> The thing I've noticed is that there seems to be a general consensus --
> shared by pwogs like Rothschild, commenters at Lenin's Tomb, and neocons
> like Kagan -- that the Georgia-Russia war means the geopolitics and
> resource-wars are back.
What it means is that we are potentially in serious fucking trouble.
If we're going to have big wars over resources, we might as well turn out the lights on society right now.
I know who is going to win those wars, should they happen. I am a native and citizen of that country, and these are wars I really, really do NOT want to "win".
You think the United States of America won't "win" that contest? Are you crazy?

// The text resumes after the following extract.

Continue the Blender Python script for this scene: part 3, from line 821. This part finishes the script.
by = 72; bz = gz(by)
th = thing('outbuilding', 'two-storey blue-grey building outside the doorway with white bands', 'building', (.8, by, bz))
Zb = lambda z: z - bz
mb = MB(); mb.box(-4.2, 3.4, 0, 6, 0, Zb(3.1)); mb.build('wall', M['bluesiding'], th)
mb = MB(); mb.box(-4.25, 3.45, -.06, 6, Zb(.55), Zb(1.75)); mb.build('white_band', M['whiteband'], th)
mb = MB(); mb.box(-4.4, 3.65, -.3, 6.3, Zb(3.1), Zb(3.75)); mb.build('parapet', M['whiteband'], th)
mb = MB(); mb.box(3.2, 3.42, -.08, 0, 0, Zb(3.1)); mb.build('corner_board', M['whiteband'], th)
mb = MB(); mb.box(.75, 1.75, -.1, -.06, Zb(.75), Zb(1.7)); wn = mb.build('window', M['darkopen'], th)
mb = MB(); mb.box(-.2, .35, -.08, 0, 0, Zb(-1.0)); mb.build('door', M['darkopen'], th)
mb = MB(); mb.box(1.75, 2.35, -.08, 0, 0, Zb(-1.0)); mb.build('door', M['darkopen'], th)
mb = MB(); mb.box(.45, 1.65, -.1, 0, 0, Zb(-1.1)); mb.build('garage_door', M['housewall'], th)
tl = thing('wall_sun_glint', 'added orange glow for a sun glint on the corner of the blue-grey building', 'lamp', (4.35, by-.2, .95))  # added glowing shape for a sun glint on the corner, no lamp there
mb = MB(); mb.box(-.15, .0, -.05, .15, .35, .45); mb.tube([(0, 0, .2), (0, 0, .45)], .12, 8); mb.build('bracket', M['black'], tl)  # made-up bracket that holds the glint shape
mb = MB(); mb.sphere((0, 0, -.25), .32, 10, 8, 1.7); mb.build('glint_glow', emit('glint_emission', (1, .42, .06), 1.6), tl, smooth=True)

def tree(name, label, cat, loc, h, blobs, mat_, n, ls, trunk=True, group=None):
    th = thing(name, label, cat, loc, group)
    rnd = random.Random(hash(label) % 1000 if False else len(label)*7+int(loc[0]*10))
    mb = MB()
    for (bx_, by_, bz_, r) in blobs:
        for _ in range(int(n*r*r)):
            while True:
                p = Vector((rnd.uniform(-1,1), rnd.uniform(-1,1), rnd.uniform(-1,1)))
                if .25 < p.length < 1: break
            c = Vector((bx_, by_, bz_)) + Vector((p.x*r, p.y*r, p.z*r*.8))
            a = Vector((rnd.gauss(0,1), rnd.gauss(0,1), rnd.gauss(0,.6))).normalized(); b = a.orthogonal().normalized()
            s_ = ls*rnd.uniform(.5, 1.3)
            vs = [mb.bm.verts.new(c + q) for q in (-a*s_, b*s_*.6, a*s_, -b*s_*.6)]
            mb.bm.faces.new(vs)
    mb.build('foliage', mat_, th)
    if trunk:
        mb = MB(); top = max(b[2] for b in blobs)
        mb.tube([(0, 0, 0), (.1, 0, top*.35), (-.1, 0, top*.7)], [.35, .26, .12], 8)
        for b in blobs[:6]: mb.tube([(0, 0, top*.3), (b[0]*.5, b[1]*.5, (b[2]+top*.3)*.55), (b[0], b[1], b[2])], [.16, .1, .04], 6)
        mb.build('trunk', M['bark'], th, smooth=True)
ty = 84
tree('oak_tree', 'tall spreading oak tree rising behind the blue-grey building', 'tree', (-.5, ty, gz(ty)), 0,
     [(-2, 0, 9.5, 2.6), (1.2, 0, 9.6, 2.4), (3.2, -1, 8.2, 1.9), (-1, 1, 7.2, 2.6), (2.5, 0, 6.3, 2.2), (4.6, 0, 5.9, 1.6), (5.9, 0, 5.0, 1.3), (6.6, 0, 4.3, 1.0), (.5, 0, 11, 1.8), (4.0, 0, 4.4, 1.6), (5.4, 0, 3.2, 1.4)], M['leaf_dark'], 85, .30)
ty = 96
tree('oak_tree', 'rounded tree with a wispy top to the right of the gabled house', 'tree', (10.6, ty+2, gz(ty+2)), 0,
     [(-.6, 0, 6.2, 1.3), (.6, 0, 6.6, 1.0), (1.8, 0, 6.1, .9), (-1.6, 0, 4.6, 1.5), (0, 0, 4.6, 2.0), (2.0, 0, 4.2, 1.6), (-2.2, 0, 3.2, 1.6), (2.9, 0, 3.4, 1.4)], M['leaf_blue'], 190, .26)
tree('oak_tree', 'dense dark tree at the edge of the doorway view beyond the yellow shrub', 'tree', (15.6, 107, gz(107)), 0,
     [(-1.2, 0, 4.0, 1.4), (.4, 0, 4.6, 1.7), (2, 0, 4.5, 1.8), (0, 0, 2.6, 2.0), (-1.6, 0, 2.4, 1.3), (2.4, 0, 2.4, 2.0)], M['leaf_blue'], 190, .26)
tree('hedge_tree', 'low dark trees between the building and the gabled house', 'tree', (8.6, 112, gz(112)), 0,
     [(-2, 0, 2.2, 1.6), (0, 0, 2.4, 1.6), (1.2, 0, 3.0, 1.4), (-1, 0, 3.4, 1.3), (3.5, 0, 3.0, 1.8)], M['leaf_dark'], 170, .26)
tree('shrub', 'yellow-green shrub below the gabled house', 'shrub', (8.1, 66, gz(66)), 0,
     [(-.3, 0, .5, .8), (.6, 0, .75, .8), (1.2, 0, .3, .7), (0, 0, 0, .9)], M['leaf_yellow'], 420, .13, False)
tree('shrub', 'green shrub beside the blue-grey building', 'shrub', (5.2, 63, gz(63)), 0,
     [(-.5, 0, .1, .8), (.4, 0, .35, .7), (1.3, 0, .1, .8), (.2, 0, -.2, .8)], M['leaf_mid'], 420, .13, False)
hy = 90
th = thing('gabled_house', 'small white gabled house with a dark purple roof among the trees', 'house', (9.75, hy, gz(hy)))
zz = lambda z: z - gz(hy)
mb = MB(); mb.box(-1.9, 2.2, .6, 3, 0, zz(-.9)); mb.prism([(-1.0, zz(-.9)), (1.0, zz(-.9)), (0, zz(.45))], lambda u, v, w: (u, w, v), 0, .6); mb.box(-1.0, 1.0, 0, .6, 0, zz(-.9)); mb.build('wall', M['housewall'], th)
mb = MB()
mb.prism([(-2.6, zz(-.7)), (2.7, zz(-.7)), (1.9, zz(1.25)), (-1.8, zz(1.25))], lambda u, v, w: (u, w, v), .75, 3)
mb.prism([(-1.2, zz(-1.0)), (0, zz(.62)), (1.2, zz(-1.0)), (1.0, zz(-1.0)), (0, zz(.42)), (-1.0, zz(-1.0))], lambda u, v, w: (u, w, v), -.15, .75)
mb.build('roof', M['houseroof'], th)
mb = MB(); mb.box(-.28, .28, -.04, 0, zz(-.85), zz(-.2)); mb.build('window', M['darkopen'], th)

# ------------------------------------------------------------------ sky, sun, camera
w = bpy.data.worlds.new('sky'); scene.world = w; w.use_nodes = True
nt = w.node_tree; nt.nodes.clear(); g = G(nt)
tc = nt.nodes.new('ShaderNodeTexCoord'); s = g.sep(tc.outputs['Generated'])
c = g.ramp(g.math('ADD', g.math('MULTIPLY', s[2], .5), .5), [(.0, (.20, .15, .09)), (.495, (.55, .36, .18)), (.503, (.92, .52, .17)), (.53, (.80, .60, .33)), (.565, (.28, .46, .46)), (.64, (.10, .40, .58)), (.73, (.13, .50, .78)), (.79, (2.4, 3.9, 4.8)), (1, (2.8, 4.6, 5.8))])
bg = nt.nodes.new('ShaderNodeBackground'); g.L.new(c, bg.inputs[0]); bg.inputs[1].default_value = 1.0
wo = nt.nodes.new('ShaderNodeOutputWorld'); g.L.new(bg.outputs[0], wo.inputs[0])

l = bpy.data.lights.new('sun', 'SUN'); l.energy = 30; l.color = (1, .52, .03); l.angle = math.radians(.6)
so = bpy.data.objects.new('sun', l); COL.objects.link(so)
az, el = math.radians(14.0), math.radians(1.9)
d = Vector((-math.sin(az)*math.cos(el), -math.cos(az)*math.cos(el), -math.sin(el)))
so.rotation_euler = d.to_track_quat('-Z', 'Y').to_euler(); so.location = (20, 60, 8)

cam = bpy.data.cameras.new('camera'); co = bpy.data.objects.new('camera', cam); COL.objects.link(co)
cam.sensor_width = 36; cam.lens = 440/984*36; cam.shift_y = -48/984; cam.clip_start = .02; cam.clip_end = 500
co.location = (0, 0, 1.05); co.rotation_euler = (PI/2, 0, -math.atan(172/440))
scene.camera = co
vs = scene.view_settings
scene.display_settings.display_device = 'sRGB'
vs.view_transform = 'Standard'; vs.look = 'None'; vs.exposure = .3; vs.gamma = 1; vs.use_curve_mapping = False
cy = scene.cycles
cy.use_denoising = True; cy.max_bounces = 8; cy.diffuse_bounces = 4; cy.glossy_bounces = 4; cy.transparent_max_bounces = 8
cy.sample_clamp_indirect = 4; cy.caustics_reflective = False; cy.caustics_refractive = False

Leaving aside for the moment total dominance in military hardware, the U.S. has always tried to fight wars really without even getting our allies on our side. But look at the Sunni model in Iraq. Thanks to animals like Kagan, we're finally learning to compromise our interests just a little more intelligently and get people willingly fighting for us.
All the U.S. needs to do is learn what essentially every other Empire in history has known - what Putin clearly knows - and that is how to get local armies on our side - how to manipulate partisanships and political cross-currents to get more men and guns willingly pointing their weapons against what become common enemies.
Hell, the Nazis even knew how to do it and they openly called everyone else in the world inferior animals - not the best diplomats were the Nazis. The British STILL have foreign regiments - as do the French, for Pete's sake.
Even before the Sunni thing, we had hired ourself an army of "contractor" mercenaries bigger than most countries' - and we didn't even try to hire on the cheap. How many Africans could we get? Indians? Indonesians? How many Ukrainians, Byelorussians, Czechs, Romanians? Mexicans? We could probably field a hundred-thousand man army comprised only of military-trained Mexican nationals currently living in the United States.
If anybody thinks he wants to see resource wars, I would bid him think again.
On Tue, Aug 12, 2008 at 11:32 AM, Eric <rayrena at realtime.net> wrote:
>> Thanks, good stuff.
>>
>> Very reasonable.
>
> I suppose, if reasonableness is your thing. Sometimes evenhandedness means
> not saying anything, though.
>
>> > We don't need a new Cold War with Russia, which still has a couple of
>> > thousand nuclear weapons that can hit our shores in 15 minutes.
>
> The thing I've noticed is that there seems to be a general consensus --
> shared by pwogs like Rothschild, commenters at Lenin's Tomb, and neocons
> like Kagan -- that the Georgia-Russia war means the geopolitics and
> resource-wars are back. Accepting for the moment that they were ever gone,
> this realization of this fact seems to come with relief. Now everyone can
> return to quoting Lenin and Chomsky and talk about world politics as if it
> were all a question of analyzing the relations between states, especially
> the two major poles, and figuring out where the clients play into it. The
> cold war's back, and it feels good.